White House Targets Cryptocurrencies, Calls for Stronger Enforcement by Regulators

White House Targets Cryptocurrencies, Calls for Stronger Enforcement by Regulators
The Bitcoin logo appears on the display screen of a cryptocurrency ATM in Salem, N.H., on Feb. 9, 2021. (Charles Krupa/AP Photo)
North Korea, fraud, and financial losses are some of the dangers emanating from the cryptocurrency industry, according to a White House blog post published on Jan. 27. It argued for enhanced oversight of cryptocurrencies more broadly, requesting help from financial regulatory bodies and congressional lawmakers.

The blog—co-written by national security adviser Jake Sullivan, National Economic Council Director Brian Deese, Office of Science and Technology Policy Director Arati Prabhakar, and Council of Economic Advisors Chair Cecilia Rouse—outlined the administration’s strategy for mitigating the risks associated with cryptocurrencies.
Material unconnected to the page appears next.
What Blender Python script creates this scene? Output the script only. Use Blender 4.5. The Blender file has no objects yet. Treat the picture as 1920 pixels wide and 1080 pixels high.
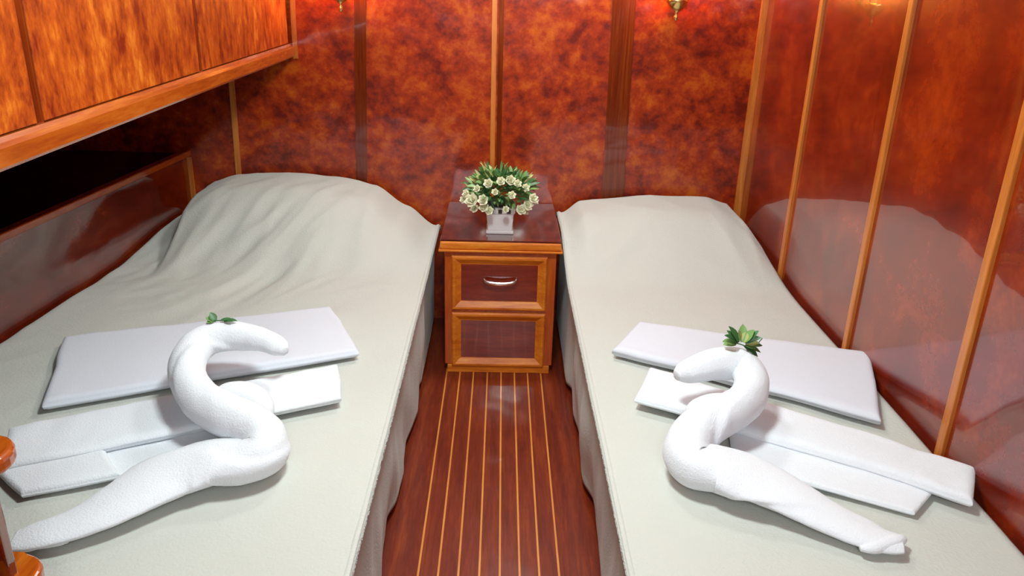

The White House officials described digital assets as a nascent industry with promise but one that must be reined in for the sake of consumers. Sullivan has long been sounding the alarm with respect to cryptocurrencies, which he placed on the administration’s radar in June 2021 following the highly publicized ransomware attack on the Colonial Pipeline.
The White House pointed to North Korea to justify the need for further legislation, highlighting that a lack of security protocols allowed North Korea to “steal over a billion dollars to fund its aggressive missile program.” This refers to allegations by South Korea’s main spy agency that their northern neighbor employed state-sponsored hackers to extract $1.2 billion from various digital asset projects.
White House national security adviser Jake Sullivan speaks at a press briefing at the White House on Dec. 12, 2022. (Kevin Lamarque/Reuters)
White House national security adviser Jake Sullivan speaks at a press briefing at the White House on Dec. 12, 2022. (Kevin Lamarque/Reuters)
“Privacy coins”—cryptocurrencies that algorithmically “wash” transactions to obfuscate their ownership history—appear to be in the sights of the Biden administration as well. The briefing linked to a 2022 report (pdf) that listed privacy coins under the “Malicious Acts” section of the report, mentioning that such tokens are the preferred medium of exchange for criminals and bad actors.

Proponents of the popular privacy coin Monero view the ability to transact with anonymity as one of the core tenets underpinning the crypto movement.

The White House urged Congress to pass new laws to help curb criminal activity in the digital asset space. Suggestions included steeper penalties for illicit financial affiliations and additional transparency requirements for crypto-related companies.

A push to partner with international lawmakers was a key focus of the blog as well. Many have blamed foreign nations with lax legal frameworks for facilitating much of the fraud in the space.

“These foreign exchanges have virtually no regulation,” macroeconomic strategist Jim Bianco said in an interview with Wealthion.

However, Bianco recognized the risk that regulators may become co-opted by the companies they’re intended to regulate, using FTX founder Sam Bankman-Fried as an example.

“A lot of people in the industry were very uncomfortable with him because they didn’t think he represented the best interests of the industry,” he said. “He was going to use his vision of regulation to build a moat around FTX.”

Urging caution in regulation was a theme in the blog as well. White House officials warned that laws incentivizing further investment into crypto should be avoided.

“Legislation should not greenlight mainstream institutions, like pension funds, to dive headlong into cryptocurrency markets,” the blog reads. “It would be a grave mistake to enact legislation that reverses course and deepens the ties between cryptocurrencies and the broader financial system.”

At least 15 state and municipal pension funds suffered losses in the FTX implosion in the fall of 2022, according to the retirement planning website Equable. The Ontario Teachers’ Pension Plan lost a $95 million investment in the failed crypto exchange.
Another Canadian pension fund lost $150 million by investing in the now-defunct crypto network Celsius, which filed for bankruptcy in July 2022.

But some economists think regulation would do little to protect investors and would place an unnecessary burden on taxpayers.

“We don’t need more government regulation,” Peter Schiff, chief economist at Euro Pacific Asset Management, told The Epoch Times. “We need more free market regulation and personal responsibility.”